— begin —

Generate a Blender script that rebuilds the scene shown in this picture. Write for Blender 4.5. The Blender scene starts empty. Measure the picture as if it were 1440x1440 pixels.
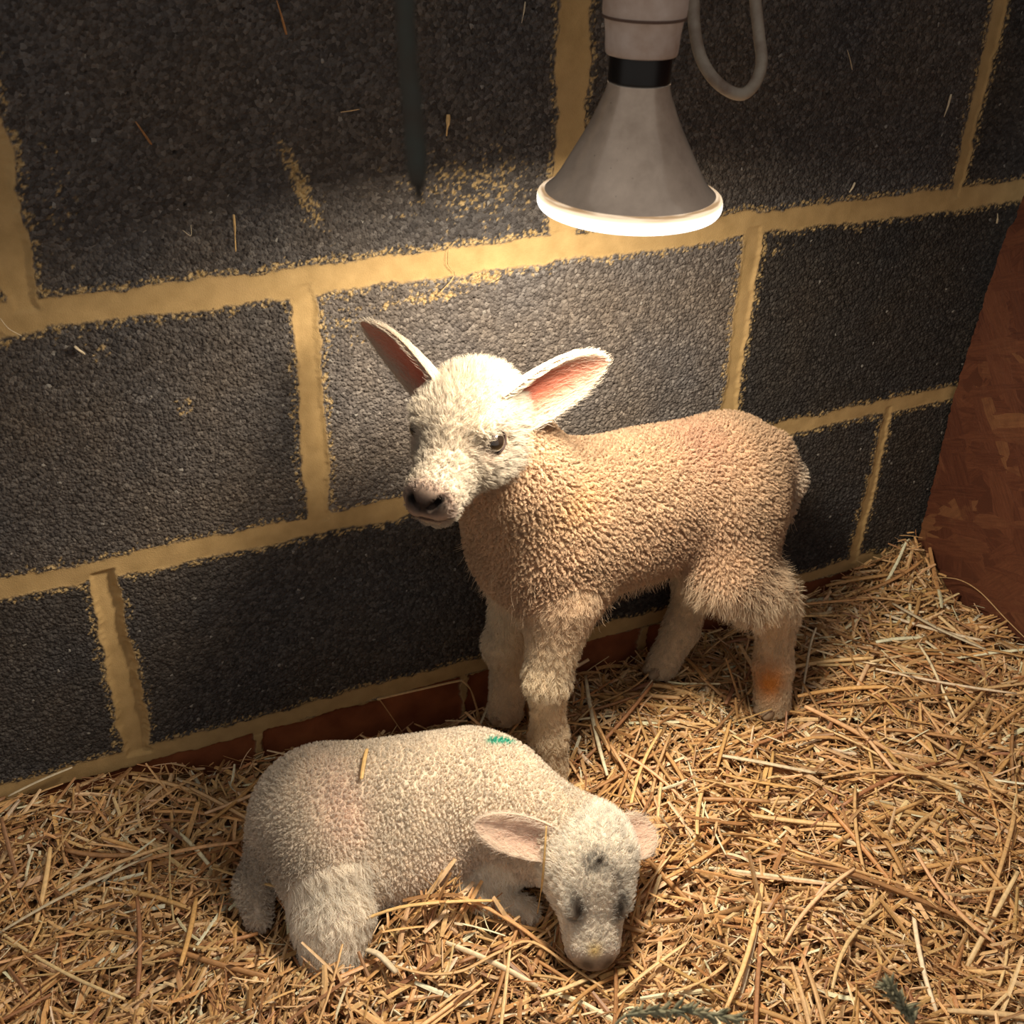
import bpy, math, random
import numpy as np
from mathutils import Matrix, Vector

random.seed(7)
rng = np.random.default_rng(11)
SC = bpy.context.scene
COL = SC.collection

# ------------------------------------------------------------------ camera
RT = np.array([0.911, -0.412, 0.026]); UP = np.array([0.198, 0.493, 0.847]); FW = np.array([0.362, 0.767, -0.531])
FW /= np.linalg.norm(FW); RT -= FW * (RT @ FW); RT /= np.linalg.norm(RT); UP = np.cross(RT, FW)
CAM = np.array([0.0112, -0.8466, 0.8003])
cd = bpy.data.cameras.new('camera'); cam = bpy.data.objects.new('camera', cd); COL.objects.link(cam)
cam.matrix_world = Matrix(((RT[0], UP[0], -FW[0], CAM[0]), (RT[1], UP[1], -FW[1], CAM[1]),
                           (RT[2], UP[2], -FW[2], CAM[2]), (0, 0, 0, 1)))
cd.sensor_width = 36.0; cd.lens = 36.0 * 1549.9 / 1440.0
cd.clip_start = 0.02; cd.clip_end = 50
cd.dof.use_dof = True; cd.dof.focus_distance = 1.0; cd.dof.aperture_fstop = 14.0
SC.camera = cam

# ------------------------------------------------------------------ world, exposure
w = bpy.data.worlds.new('barn_gloom'); SC.world = w; w.use_nodes = True
bg = w.node_tree.nodes['Background']; bg.inputs[0].default_value = (1.0, 0.91, 0.82, 1); bg.inputs[1].default_value = 0.40
SC.view_settings.view_transform = 'Standard'; SC.view_settings.look = 'None'
SC.view_settings.gamma = 1.0; SC.view_settings.use_curve_mapping = False
SC.view_settings.exposure = 0.0
LAMP_W = 4.9            # the heat lamp's own light, made in its builder
LAMP_COL = (1.0, 0.86, 0.66)
SC.cycles.use_denoising = True
SC.cycles_curves.shape = 'THICK'
SC.cycles.max_bounces = 7; SC.cycles.diffuse_bounces = 6
SC.cycles.sample_clamp_indirect = 4.0

# ------------------------------------------------------------------ helpers
def tag(o, label=None, cat=None, group=None, kind=None):
    if label: o['label'] = label
    if cat: o['category'] = cat
    if group: o['group'] = group
    if kind: o['kind'] = kind
    return o

def link(name, data, mats, parent=None, loc=(0, 0, 0)):
    o = bpy.data.objects.new(name, data); COL.objects.link(o); o.location = loc
    if mats is not None:
        for m in (mats if isinstance(mats, (list, tuple)) else [mats]): data.materials.append(m)
    if parent is not None: o.parent = parent
    return o

def fast_mesh(name, V, Q, smooth=True, attrs=None, mat_idx=None, T=None):
    """V (n,3); Q (m,4) quads; T (k,3) triangles; attrs {name: array on points}"""
    me = bpy.data.meshes.new(name)
    V = np.ascontiguousarray(V, np.float32)
    me.vertices.add(len(V)); me.vertices.foreach_set('co', V.ravel())
    Q = np.zeros((0, 4), np.int32) if Q is None else np.asarray(Q, np.int32)
    T = np.zeros((0, 3), np.int32) if T is None else np.asarray(T, np.int32)
    loops = np.concatenate([Q.ravel(), T.ravel()])
    me.loops.add(len(loops)); me.loops.foreach_set('vertex_index', loops.astype(np.int32))
    tot = len(Q) + len(T)
    st = np.concatenate([np.arange(len(Q)) * 4, len(Q) * 4 + np.arange(len(T)) * 3]).astype(np.int32)
    me.polygons.add(tot); me.polygons.foreach_set('loop_start', st)
    me.polygons.foreach_set('use_smooth', np.full(tot, smooth, bool))
    if mat_idx is not None: me.polygons.foreach_set('material_index', np.asarray(mat_idx, np.int32))
    me.update(calc_edges=True)
    for k, a in (attrs or {}).items():
        a = np.asarray(a, np.float32)
        if a.ndim == 1:
            at = me.attributes.new(k, 'FLOAT', 'POINT'); at.data.foreach_set('value', a)
        else:
            if a.shape[1] == 3: a = np.concatenate([a, np.ones((len(a), 1), np.float32)], 1)
            at = me.attributes.new(k, 'FLOAT_COLOR', 'POINT'); at.data.foreach_set('color', a.ravel())
    return me

def nrm(a): return a / (np.linalg.norm(a, axis=-1, keepdims=True) + 1e-12)
def s2l(c):
    c = np.asarray(c, float) / 255.0
    return np.where(c <= 0.04045, c / 12.92, ((c + 0.055) / 1.055) ** 2.4)
def sstep(a, b, x):
    t = np.clip((x - a) / (b - a), 0, 1); return t * t * (3 - 2 * t)

class VN:
    """value noise in 3D"""
    def __init__(s, seed): s.t = np.random.default_rng(seed).random((32, 32, 32)).astype(np.float32)
    def __call__(s, P):
        P = np.asarray(P, float); i = np.floor(P).astype(int); f = P - i; f = f * f * (3 - 2 * f); r = 0
        for dx in (0, 1):
            for dy in (0, 1):
                for dz in (0, 1):
                    wgt = (f[:, 0] if dx else 1 - f[:, 0]) * (f[:, 1] if dy else 1 - f[:, 1]) * (f[:, 2] if dz else 1 - f[:, 2])
                    r = r + wgt * s.t[(i[:, 0] + dx) & 31, (i[:, 1] + dy) & 31, (i[:, 2] + dz) & 31]
        return r * 2 - 1
N1, N2, N3 = VN(1), VN(2), VN(3)
def n2(x, y, sc, N=N1, off=0.0):
    return N(np.stack([x * sc + off, y * sc + off * 1.7, np.zeros_like(x) + off], -1))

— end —

Give again, exactly, the lines from the start of the data through the one holding "SC.camera = cam"; omit the pictures.

Generate a Blender script that rebuilds the scene shown in this picture. Write for Blender 4.5. The Blender scene starts empty. Measure the picture as if it were 1440x1440 pixels.
import bpy, math, random
import numpy as np
from mathutils import Matrix, Vector

random.seed(7)
rng = np.random.default_rng(11)
SC = bpy.context.scene
COL = SC.collection

# ------------------------------------------------------------------ camera
RT = np.array([0.911, -0.412, 0.026]); UP = np.array([0.198, 0.493, 0.847]); FW = np.array([0.362, 0.767, -0.531])
FW /= np.linalg.norm(FW); RT -= FW * (RT @ FW); RT /= np.linalg.norm(RT); UP = np.cross(RT, FW)
CAM = np.array([0.0112, -0.8466, 0.8003])
cd = bpy.data.cameras.new('camera'); cam = bpy.data.objects.new('camera', cd); COL.objects.link(cam)
cam.matrix_world = Matrix(((RT[0], UP[0], -FW[0], CAM[0]), (RT[1], UP[1], -FW[1], CAM[1]),
                           (RT[2], UP[2], -FW[2], CAM[2]), (0, 0, 0, 1)))
cd.sensor_width = 36.0; cd.lens = 36.0 * 1549.9 / 1440.0
cd.clip_start = 0.02; cd.clip_end = 50
cd.dof.use_dof = True; cd.dof.focus_distance = 1.0; cd.dof.aperture_fstop = 14.0
SC.camera = cam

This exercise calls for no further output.